**Short task**
Return all entries word for word, but drop any images.

**Exercise inputs**
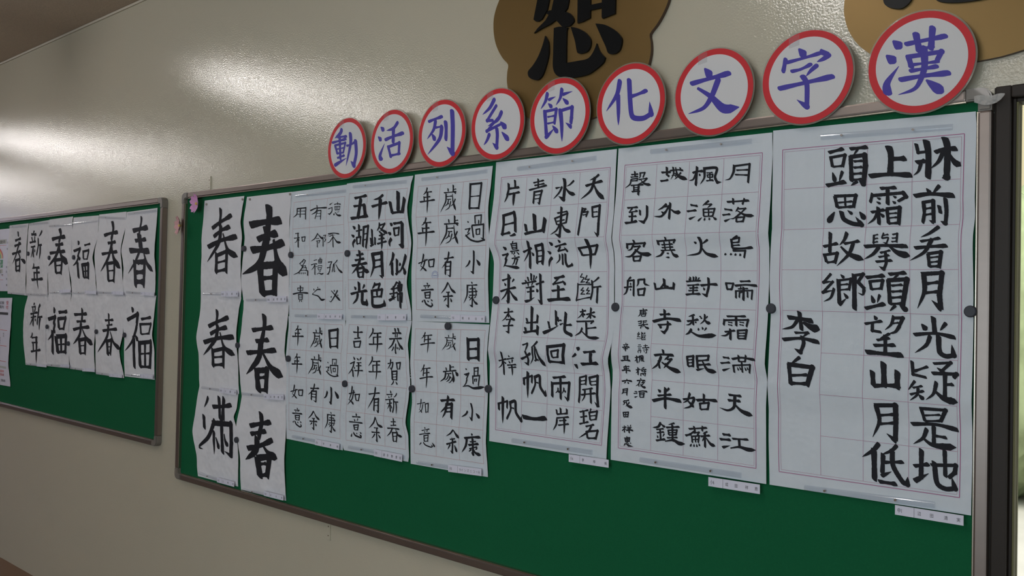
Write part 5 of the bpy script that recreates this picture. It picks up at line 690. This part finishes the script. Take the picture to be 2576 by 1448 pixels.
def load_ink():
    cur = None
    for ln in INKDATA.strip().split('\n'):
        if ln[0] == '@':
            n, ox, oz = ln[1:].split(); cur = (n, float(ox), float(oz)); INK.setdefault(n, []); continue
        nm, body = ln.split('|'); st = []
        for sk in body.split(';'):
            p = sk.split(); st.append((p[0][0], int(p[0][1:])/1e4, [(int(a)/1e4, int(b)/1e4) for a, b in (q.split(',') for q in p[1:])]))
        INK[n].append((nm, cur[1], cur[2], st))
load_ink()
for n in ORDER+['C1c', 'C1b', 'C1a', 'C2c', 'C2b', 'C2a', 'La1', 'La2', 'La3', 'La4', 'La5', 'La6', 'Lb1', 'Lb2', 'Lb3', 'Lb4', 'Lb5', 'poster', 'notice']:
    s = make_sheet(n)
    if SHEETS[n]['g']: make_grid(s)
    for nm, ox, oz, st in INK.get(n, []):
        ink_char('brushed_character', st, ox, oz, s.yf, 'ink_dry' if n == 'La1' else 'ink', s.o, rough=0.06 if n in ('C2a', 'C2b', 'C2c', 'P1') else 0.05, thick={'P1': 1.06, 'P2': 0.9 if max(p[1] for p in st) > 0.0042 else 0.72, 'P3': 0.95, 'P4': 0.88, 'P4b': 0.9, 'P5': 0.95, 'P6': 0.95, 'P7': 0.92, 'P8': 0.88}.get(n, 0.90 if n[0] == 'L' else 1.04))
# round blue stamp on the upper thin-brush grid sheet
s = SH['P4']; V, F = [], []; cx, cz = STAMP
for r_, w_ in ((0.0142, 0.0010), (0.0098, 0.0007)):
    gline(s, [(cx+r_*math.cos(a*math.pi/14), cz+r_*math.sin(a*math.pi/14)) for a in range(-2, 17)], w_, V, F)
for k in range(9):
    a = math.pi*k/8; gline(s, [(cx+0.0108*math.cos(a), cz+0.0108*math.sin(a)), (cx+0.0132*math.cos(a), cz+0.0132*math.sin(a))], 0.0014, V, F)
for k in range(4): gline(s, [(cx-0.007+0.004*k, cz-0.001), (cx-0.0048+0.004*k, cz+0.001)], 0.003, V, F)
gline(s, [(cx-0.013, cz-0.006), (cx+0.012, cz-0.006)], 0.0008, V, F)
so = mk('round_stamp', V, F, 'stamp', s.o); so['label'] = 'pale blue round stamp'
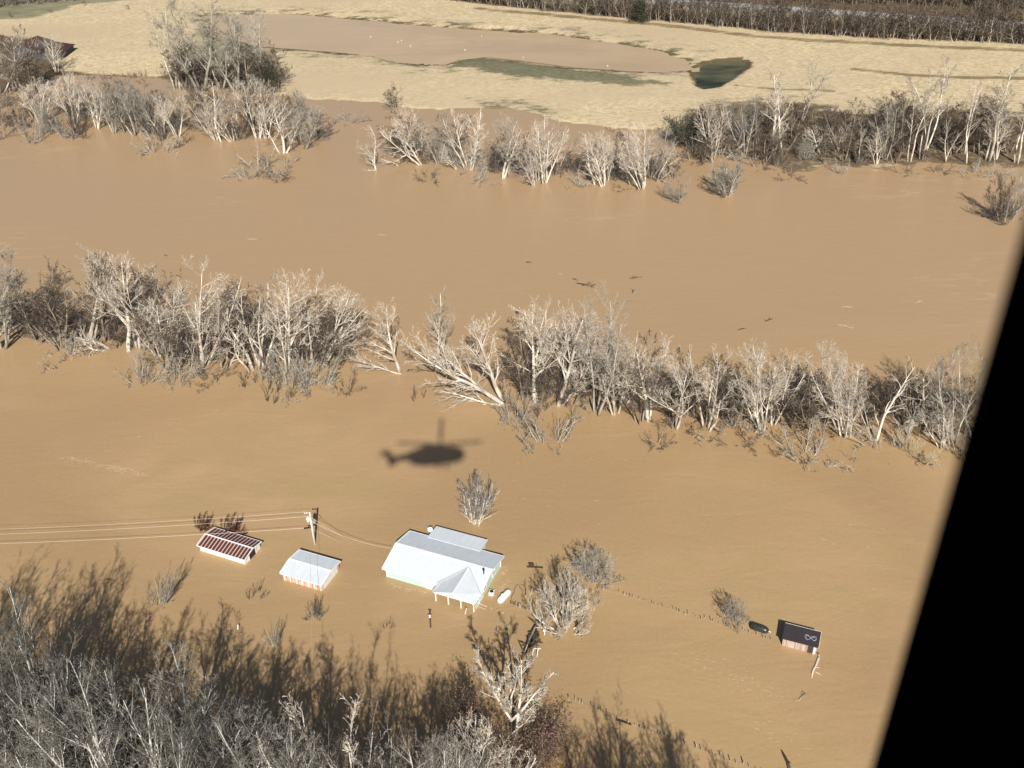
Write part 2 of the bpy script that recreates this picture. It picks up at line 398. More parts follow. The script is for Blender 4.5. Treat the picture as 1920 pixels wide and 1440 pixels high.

**Complete response**
Write part 5 of the bpy script that recreates this picture. It picks up at line 690. This part finishes the script. Take the picture to be 2576 by 1448 pixels.
def load_ink():
    cur = None
    for ln in INKDATA.strip().split('\n'):
        if ln[0] == '@':
            n, ox, oz = ln[1:].split(); cur = (n, float(ox), float(oz)); INK.setdefault(n, []); continue
        nm, body = ln.split('|'); st = []
        for sk in body.split(';'):
            p = sk.split(); st.append((p[0][0], int(p[0][1:])/1e4, [(int(a)/1e4, int(b)/1e4) for a, b in (q.split(',') for q in p[1:])]))
        INK[n].append((nm, cur[1], cur[2], st))
load_ink()
for n in ORDER+['C1c', 'C1b', 'C1a', 'C2c', 'C2b', 'C2a', 'La1', 'La2', 'La3', 'La4', 'La5', 'La6', 'Lb1', 'Lb2', 'Lb3', 'Lb4', 'Lb5', 'poster', 'notice']:
    s = make_sheet(n)
    if SHEETS[n]['g']: make_grid(s)
    for nm, ox, oz, st in INK.get(n, []):
        ink_char('brushed_character', st, ox, oz, s.yf, 'ink_dry' if n == 'La1' else 'ink', s.o, rough=0.06 if n in ('C2a', 'C2b', 'C2c', 'P1') else 0.05, thick={'P1': 1.06, 'P2': 0.9 if max(p[1] for p in st) > 0.0042 else 0.72, 'P3': 0.95, 'P4': 0.88, 'P4b': 0.9, 'P5': 0.95, 'P6': 0.95, 'P7': 0.92, 'P8': 0.88}.get(n, 0.90 if n[0] == 'L' else 1.04))
# round blue stamp on the upper thin-brush grid sheet
s = SH['P4']; V, F = [], []; cx, cz = STAMP
for r_, w_ in ((0.0142, 0.0010), (0.0098, 0.0007)):
    gline(s, [(cx+r_*math.cos(a*math.pi/14), cz+r_*math.sin(a*math.pi/14)) for a in range(-2, 17)], w_, V, F)
for k in range(9):
    a = math.pi*k/8; gline(s, [(cx+0.0108*math.cos(a), cz+0.0108*math.sin(a)), (cx+0.0132*math.cos(a), cz+0.0132*math.sin(a))], 0.0014, V, F)
for k in range(4): gline(s, [(cx-0.007+0.004*k, cz-0.001), (cx-0.0048+0.004*k, cz+0.001)], 0.003, V, F)
gline(s, [(cx-0.013, cz-0.006), (cx+0.012, cz-0.006)], 0.0008, V, F)
so = mk('round_stamp', V, F, 'stamp', s.o); so['label'] = 'pale blue round stamp'
Write part 2 of the bpy script that recreates this picture. It picks up at line 398. More parts follow. The script is for Blender 4.5. Treat the picture as 1920 pixels wide and 1440 pixels high.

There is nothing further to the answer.